When estimators prepare a bid for such complex undertakings as a suspension bridge, an alpine tunnel, or a seawall, they do their best to consider site conditions and protect the company and its clients against unforeseen events. Even so, many larger construction projects run late or over budget. Stakeholder companies end up suing each other, and construction margins can largely erode.
Manual processes and expert systems still prominent in estimate creation
Best practices, elements of successful projects in the past, materials science, and decades of expert knowledge feed into construction estimates. Companies save successful past estimates or parts of them as reusable templates to make estimating more efficient and reliable.
Common estimating tools include Excel spreadsheets, proven calculations, or specialized software. In many construction companies, the steps for creating an estimate are the same, even if the data sources feeding into it are different. In smaller companies, experienced project leads and or sales consultants may have their own ways of building estimates.
In the somewhat conservative construction industry, modern ERP systems or software specifically designed for architecture, engineering, and construction (AEC) purposes are not universally adopted. Software tools are not always integrated, and expert knowledge may not have been captured anywhere at all. Poor version tracking of estimates can introduce errors and ambiguities that may make winning a bid less likely or that can complicate negotiations.
Putting construction software to work for your bids
To simplify estimate generation and make it more likely that bids are successful and the resulting projects profitable, estimators need to be able to access their libraries and import financial and operational information from past projects. In the best case, their AEC-optimized ERP system integrates with those resources and data sources, so they don’t have to rekey information.
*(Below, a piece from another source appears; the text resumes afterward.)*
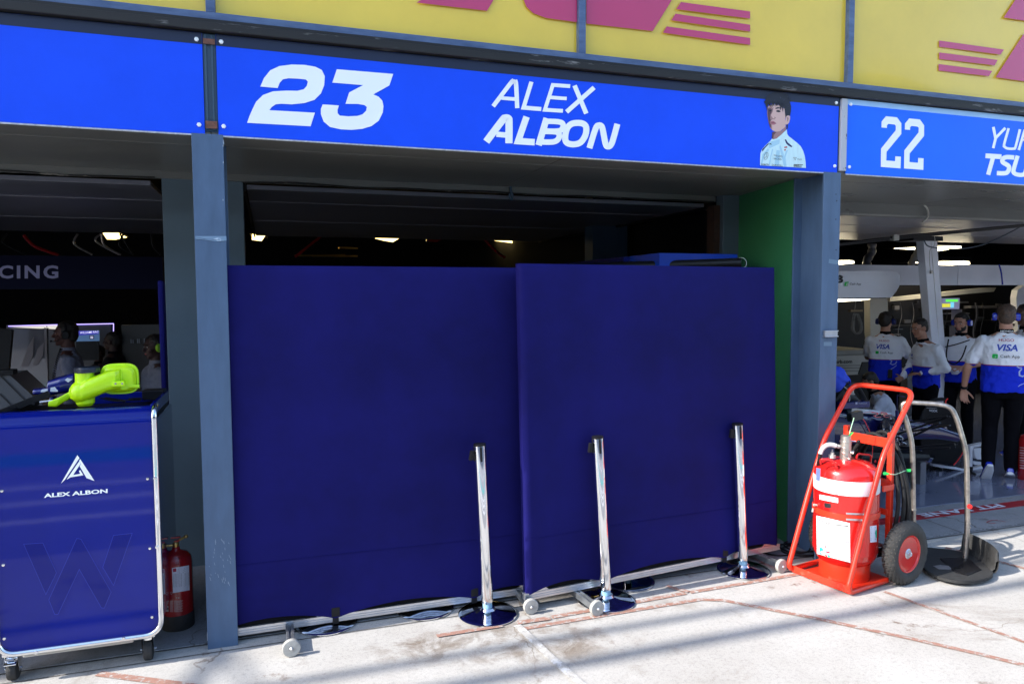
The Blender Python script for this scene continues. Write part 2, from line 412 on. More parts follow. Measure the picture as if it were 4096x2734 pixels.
# ------------------------------------------------------------------ ground
def strip(name, pts, wid, z, m, fn=None):
    mb = MB(); mb.stroke(pts, wid, lambda u, v: Vector((u, v, z))); return tag(mb.build(name, m), kind='structure')
g = MB(); g.face([g.verts([(-150, -60, 0), (150, -60, 0), (150, 60, 0), (-150, 60, 0)]) + i for i in range(4)])
tag(g.build('ground', M_ground), kind='structure')
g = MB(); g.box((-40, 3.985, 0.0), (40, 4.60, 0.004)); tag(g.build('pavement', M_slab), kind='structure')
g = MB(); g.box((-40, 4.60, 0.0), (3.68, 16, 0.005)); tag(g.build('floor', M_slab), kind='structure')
g = MB(); g.box((3.68, 4.60, 0.0), (20, 16, 0.010)); tag(g.build('floor', M_gfloor), kind='structure')
strip('pavement_joint', [(-20, 3.978), (1, 3.967), (2.5, 3.976), (20, 3.978)], 0.010, 0.0042, M_joint)
strip('pavement_joint', [(-3, 3.86), (0.9, 3.868), (1.6, 3.872)], 0.006, 0.004, M_joint)
strip('pavement_joint', [(4.3, 4.0), (20, 4.02)], 0.008, 0.0085, M_joint_w)
for x0 in (-0.62, 0.28, 4.9): strip('pavement_joint', [(x0, 3.99), (x0 + 0.02, 4.58)], 0.006, 0.0085, M_joint)
g = MB(); g.box((4.0, 4.35, 0.004), (20, 4.468, 0.008)); tag(g.build('painted_line', M_red_band), kind='structure')
g = MB(); o_ = at(4017, 2022, Z=0.012); e_ = at(3692, 2064, Z=0.012)
Lw = o_.x - e_.x
g.text('PIT LANE', 0.085, lambda u, v: Vector((o_.x - u, 4.449 - v, 0.0125)), bold=0.03, sx=Lw / 0.52 * 1.0)
bx = [v.x for v in g.v]; k_ = Lw / (max(bx) - min(bx))
g.v = [Vector((o_.x + (v.x - o_.x) * k_, v.y, v.z)) for v in g.v]
tag(g.build('painted_lettering', mat('pit_lane_white', (0.62, 0.64, 0.72), 0.6, col2=(0.35, 0.1, 0.12), vs=60, thr=(0.62, 0.7))), kind='structure')
def Gz(l, z=0.004):
    o = []
    for (x, y) in l: p = at(x, y, Z=z); o.append((p.x, p.y))
    return o
def S2(l): return [(2000 + .8923 * x, 2200 + .8923 * y) for x, y in l]
for ln, wd in ((S2([(75, 325), (225, 303)]), .042), (S2([(232, 298), (520, 246), (830, 190)]), .040), (S2([(850, 187), (1100, 146), (1340, 105), (1500, 80)]), .036),
               (S2([(90, 352), (400, 300), (700, 250), (900, 218), (1000, 222), (1415, 303), (1850, 395), (2160, 465), (2349, 512), (2700, 600)]), .036),
               (S2([(745, 160), (845, 186)]), .036), (S2([(1720, 182), (2090, 315), (2349, 408), (2700, 540)]), .030),
               ([(393, 2691), (700, 2731), (900, 2760)], .045), ([(3782, 2188), (3861, 2206), (3960, 2233), (4096, 2270), (4300, 2325)], .036),
               ([(1747, 2542), (2010, 2500)], .036)):
    strip('painted_line', Gz(ln), wd, 0.004 if len(ln) != 2 else 0.0062, M_paint)
strip('painted_line', Gz([(2069, 2500), (2200, 2625), (2330, 2740), (2700, 3100)]), .045, 0.0075, M_white_paint)
strip('floor_mark', Gz([(3946, 2087), (3968, 2079), (3990, 2079)], .0085), .008, 0.0092, M_red_band)
strip('floor_mark', Gz([(3946, 2087), (3960, 2092), (3982, 2091)], .0085), .008, 0.0098, M_red_band)
strip('floor_mark', Gz([(3984, 2080), (4000, 2081), (4023, 2086)], .0085), .008, 0.0092, M_red_band)
M_asph, _ = concrete('asphalt', (0.20, 0.20, 0.205), (0.27, 0.27, 0.275), 0.3, stain=False)
g = MB(); g.box((-150, -14, 0.0), (150, 1.9, 0.003)); tag(g.build('road', M_asph), kind='structure')
# pit lane markings behind the photographer and the pit wall across the lane
g = MB(); g.box((-60, 0.95, 0), (60, 1.07, 0.007)); g.box((-60, .35, 0), (60, .5, 0.007)); g.box((-60, -.25, 0), (60, -.1, 0.007)); tag(g.build('painted_line', M_white), kind='structure')
g = MB(); g.box((-60, -5.2, 0), (60, -5.05, 0.007)); tag(g.build('painted_line', M_white), kind='structure')
g = MB(); g.box((-60, -1.9, 0), (60, -1.2, 0.007)); tag(g.build('painted_strip', mat('teal_paint', (0.02, 0.30, 0.28), 0.6)), kind='structure')
g = MB(); g.box((-60, -14.4, 0), (60, -14, 1.1)); g.box((-60, -14.3, 1.1), (60, -14.26, 2.6))
for x in range(-60, 61, 3): g.box((x, -14.34, 1.1), (x + .08, -14.2, 3.2))
tag(g.build('pit_wall', mat('wall_paint', (0.25, 0.27, 0.32), 0.6, var=0.2, vs=0.5)), 'low painted pit wall with a fence on top across the lane', 'wall')

# unseen grandstand beyond the pit wall, added to darken reflections and low sky
gs = thing('grandstand', 'added unseen dark grandstand with steps and a flat roof across the pit lane', 'grandstand', (0, -30, 0))
M_std = mat('stand_grey', (0.07, 0.08, 0.10), 0.8, var=0.4, vs=3)
g = MB()
for k in range(16): g.box((-70, -26 - k * .9, 0), (70, -25.1 - k * .9, 2.2 + k * .5))
g.build('seat_steps', M_std, gs)
g = MB(); g.box((-72, -42, 13.5), (72, -27, 13.9)); g.build('stand_roof', M_std, gs)
for x in range(-64, 65, 16): g = MB(); g.box((x, -41, 0), (x + .4, -40.6, 13.5)); g.build('stand_column', M_std, gs)
# ------------------------------------------------------------------ building
SY = 3.918; SB, ST = 2.60, 3.083
XL, XR = -0.262, 3.545
B = thing('pit_building', 'long pit lane building with open garage bays, blue grey columns and yellow upper windows', 'building', (1.6, 4.2, 0))
def part(name, m, fnc, bevel=0.0, parent=None, smooth=False):
    mb = MB(); fnc(mb); return mb.build(name, m, parent or B, bevel=bevel, smooth=smooth)
part('beam', M_column2, lambda g: g.box((-30, 3.93, 2.612), (30, 4.1, 3.085)))
part('ledge', M_black, lambda g: (g.box((-30, 3.885, 3.088), (30, 4.2, 3.128)), g.box((-30, 3.905, 3.128), (30, 4.2, 3.150))), bevel=.004)
def colm(x0, x1, m=M_column):
    c = part('column', m, lambda g: (g.box((x0, 3.912, 0), (x1, 3.926, 2.598)), g.box((x0, 4.19, 0), (x1, 4.204, 2.598)), g.box(((x0 + x1) / 2 - .006, 3.926, 0), ((x0 + x1) / 2 + .006, 4.19, 2.598))), bevel=.0015)
    return c
cL = colm(-0.337, -0.192); cR = colm(3.474, 3.612)
for k in (-4.1, -7.9, 7.36, 11.2): colm(k, k + .14)
# worn tape and scuffs on the left column, tape and bracket on the right one
fY = lambda y: (lambda u, v: at(u, v, Y=y))
g = MB(); g.poly([(781, 944), (905, 944), (907, 962), (870, 958), (830, 956), (781, 948)], fY(3.9105)); g.poly([(781, 949), (820, 957), (870, 960), (905, 956), (905, 962), (860, 965), (815, 958), (782, 955)], fY(3.9085))
g.build('tape', M_tape, cL)
g = MB(); random.seed(3)
for k in range(34):
    x = random.uniform(835, 925); y = random.uniform(2150, 2330); a = random.uniform(.4, 1.5); l = random.uniform(4, 15)
    g.stroke([(x, y), (x + l * .3 * math.cos(a), y + l * .6), (x + l * .5 * math.cos(a), y + l)], 1.3, fY(3.9107 - k * 2e-5))
for (x, y) in ((893, 646), (892, 796), (893, 566), (895, 571), (893, 560), (892, 580)): g.stroke([(x, y), (x + .5, y + 7)], 3.4, fY(3.9095))
g.build('scuff', M_scuff, cL)
g = MB(); g.poly([(3316, 1035), (3354, 1041), (3350, 1058), (3314, 1052)], fY(3.9105)); g.poly([(3295, 1367), (3327, 1367), (3327, 1383), (3295, 1383)], fY(3.9105)); g.build('tape', mat('tape_dull', (0.14, 0.22, 0.30), 0.3), cR)
g = MB(); p0 = at(3294, 1325, Y=3.91); p1 = at(3344, 1342, Y=3.91)
g.box((p0.x, 3.895, p1.z), (p1.x, 3.912, p0.z)); g.box((p0.x - .006, 3.885, p0.z), (p1.x, 3.912, p0.z + .006)); g.box((p0.x - .006, 3.885, p1.z - .006), (p1.x, 3.912, p1.z)); g.build('bracket', M_alu, cR, bevel=.002)
g = MB()
for (x, y) in ((3344, 777), (3347, 803), (3343, 877), (3344, 1000)): p = at(x, y, Y=3.91); g.lathe([(.004, 0), (.004, .001)], 10, p, rotm('X', 90))
g.build('screw_hole', M_ink, cR)
# rear pillars, green side panel
part('rear_pillar', M_pillar, lambda g: g.box((-0.63, 5.17, 0), (-0.14, 5.30, 2.6)), bevel=.004)
part('rear_pillar', M_pillar, lambda g: g.box((3.50, 5.06, 0), (3.665, 5.16, 2.6)), bevel=.004)
part('rear_pillar', mat('rust', (0.045, 0.02, 0.012), 0.8, var=0.5, vs=20), lambda g: g.box((3.44, 5.10, 0), (3.497, 5.2, 2.52)))
part('rear_pillar', M_column2, lambda g: g.box((3.2, 6.9, 0), (3.6, 7.1, 2.9)))
gp = part('side_panel', M_green, lambda g: (g.loft([((3.51, 4.206, z), (.0075, 0, 0), (0, .001, 0)) for z in (0, 2.598)], 4), None))
gp.data.clear_geometry()
bpy.data.objects.remove(gp)
g = MB(); n = g.verts([(3.503, 4.206, 0), (3.515, 4.206, 0), (3.66, 5.058, 0), (3.648, 5.058, 0), (3.503, 4.206, 2.598), (3.515, 4.206, 2.598), (3.66, 5.058, 2.598), (3.648, 5.058, 2.598)])
for q in ((0, 3, 2, 1), (4, 5, 6, 7), (0, 1, 5, 4), (1, 2, 6, 5), (2, 3, 7, 6), (3, 0, 4, 7)): g.face(n + i for i in q)
tag(g.build('side_panel', M_green, B), 'green speckled side panel')
# soffits
for (a, b, m) in ((-8, -0.25, M_soffit), (-0.246, 1.655, M_soffit), (1.661, 3.54, M_soffit), (3.545, 5.55, M_soffit_r), (5.556, 7.4, M_soffit_r), (7.405, 12, M_soffit_r)):
    part('soffit', m, lambda g: (g.box((a, 3.932, 2.600), (b, 4.225, 2.611)), g.box((a, 4.231, 2.600), (b, 5.15, 2.611))), bevel=.002)
part('lintel', M_soffit, lambda g: g.box((-8, 5.151, 2.555), (3.49, 5.20, 2.640)))
part('lintel', M_soffit_r, lambda g: g.box((3.67, 5.151, 2.486), (12, 5.22, 2.640)), bevel=.02)
# grimy seal hanging from the lintels
g = MB()
for (xa, xb) in ((-8, -.64), (-.13, 3.48)):
    pts = []; x = xa
    while x < xb: pts.append(Vector((x, 5.148 + random.uniform(-.004, .004), 2.553 + noise.noise(Vector((x * 2.3, 0, 0))) * .014))); x += .045
    g.tube(pts, .006, 5)
g.build('door_seal', mat('seal', (0.02, 0.018, 0.016), 0.6, col2=(0.35, 0.32, 0.28), vs=6, thr=(0.58, 0.66), stretch=(1, 4, 4)), B)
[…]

Many estimates incorporate a bill-of-quantity (BoQ), where you work with an established cost of labor and materials, for instance, per building floor or per meter of a subway tunnel. You need to be able to easily reuse these standardized costs and margins, but your construction software should also make it possible to review the sources and conditions, so you don’t prepare a bid based on outdated assumptions.
Just as important, the ability to model the impact of cost and margin changes on the overall estimate and the company’s financial performance can be important in presenting a successful bid.
Implementing consistent subcontractor bidding and tracking
Subcontractors provide essential labor and services on construction projects. Their costs have to figure into your estimates without inflating the figures so they become unreasonable or compromising your skinny margins.
Many times, you will need to specifically request a bid from subcontractors, but you should also have subcontractor-specific cost and quality tracking in your ERP system. That will help you engage with the reliable, efficient subcontractor companies that can align with your business interests.
Integrating technologies and improving workflows
Specialized construction software tools such as building information modeling (BIM) systems should integrate with your ERP, or different teams will work with various systems as their main references and it becomes next to impossible to create estimates based on reliable information. If you use an ERP-integrated BIM to design your building, generate the estimate, and track the progress of construction, project milestones and financials can immediately appear in the finance and project management modules of the ERP solution for your project leads and finance team.
As a best practice, some highly successful construction companies gather the insights from each bid and project, successful or not, to improve their approach to generating estimates and building the business. Modern ERP can be enhanced with the tools to improve construction processes and mitigate the risk of pursuing and performing challenging, years-long projects.